Opowieść o historii ogromnego portu zbudowanego przez Heroda Wielkiego, zburzonego przez sztorm, a potem przechodzącego różne koleje losu rozpisana została na fascynujace animacje. Uwzględniają one nawet takie momenty, jak próba ratowania jeźdźca, który na zakręcię hipodromu wypadł z kwadrygi, przed kopytami koni ciągnących te nadjeżdżające, wyjście chóru przed publiczność oglądającą antyczną tragedię w najstarszym w tej części świata amfiteatrze, czy budowa wprost na morzu falochronów, z których jeden liczył aż 540 m długości. Niezwykle energiczna przewodniczka Ana uruchomiała kolejne obrazy, sterowała animacją, wiodła przez historię z czasów Heroda i rzymskich, zadając liczne pytanie, na które odpowiedź zawierała się w interaktywnej prezentacji. Potem zawiodła nas do drugiej sali, żeby w podobny sposób pokazywać okres arabski, krzyżowców, bizantyjski… To nie było wszystko. Powróciliśmy z morskiego cypla do muzeum posadowionego na terenie jednego z najważniejszych wykopalisk archeologicznych Izraela. W małej sali zaproponowano zabawę ”Gwiazdy Cezarei”, magiczną nie tylko dla dzieciaków. Na sensorowym ekranie wybiera się słynną postać, z którą można sobie ”porozmawiać”. W pierwszej trójce znajdują się Herod, Piłat i św. Paweł. Wezwny bohater ”wystrzeliwuje” w naturalnych rozmiarach przed nami wyświetlony na długiej przezroczystej wstędze (projekcja z tylnego rzutnika) i przedstawia się. Dalszy krok przy dotykaniu ekranu, to pytania do gwiazdy. ”Słucha”, powtarza pytanie (np. do Heroda: Dlaczego wybrał te miejsce na wielki port?) i odpowiada, a jak się długo zastanawiamy nad wyborem kolejnego, wyraże zniecierpliwienie, potupuje nogą, robi błagalne miny. Nasza pilotka Shoshana oświetliła mnie, że w historyczne postaci – jeszcze Saladyna i Rabbiego Akiwę – wcielają się popularni izraelscy aktorzy, co podnosi atrakcyjność prezentacji. Hannah Senesh i baron Edmond Benjamin Rothschild, twórca korporacji kreującej nowa, turystyczną potęgę Cezarei grają samych siebie ”uczestnicząc” w tej swoistej konferencji prasowej. Wkrótce ruszy też unikalny kompleks Discovery Zone – Strefy Odkryć z aktywnymi działaniami odbiorców zgłębiającymi życie w sarożytnym mieście, ale to inna bajka.

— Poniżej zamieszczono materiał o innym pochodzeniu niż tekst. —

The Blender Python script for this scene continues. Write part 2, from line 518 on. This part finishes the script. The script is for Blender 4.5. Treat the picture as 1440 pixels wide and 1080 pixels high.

W czasie pośpiesznej wycieczki zabrakło ”tylko” czasu na zwiedzenie prawdziwych zabytków Cezarei. Zupełnie inaczej niż w starej Jerozolimie. Tę przygodę można wyłącznie nazwać:

MULTIWSTRZĄS   

Wkraczając na Stare Miasto przez Bramę Gnojną od razu widzimy Jerozolimski Park Archeologiczny. Wykopaliska rzadko dla przeciętnego turysty są rzeczą fascynującą. Zmieni on zdanie gdy wkroczy do znajdującego się na terenie parku Centrum Ethana i Marli Davidsonów. W podziemnej sali interaktywnej obejrzymy funkcjonujące od dwóch lat cudo o dosyć skomplikowanej nazwie: symulacja wizualna w czasie rzeczywistym modelu Wzgórza Świątynnego Heroda (real-time visual simulation model of the Herodian Temple Mount). Na zamówienie Izraelskiego Zarządu Starożytności model stworzyła Lisa M. Snyder z działającego w UCLA, czyli na uniwersytecie w Los Aneles, Urban Simulation Team – Zespołu Miejskich Symulacji. Opierała się na planie  rekonstrukcji Ronnyŕo Reicha, dyrektora wykopalisk w archeologicznym parku.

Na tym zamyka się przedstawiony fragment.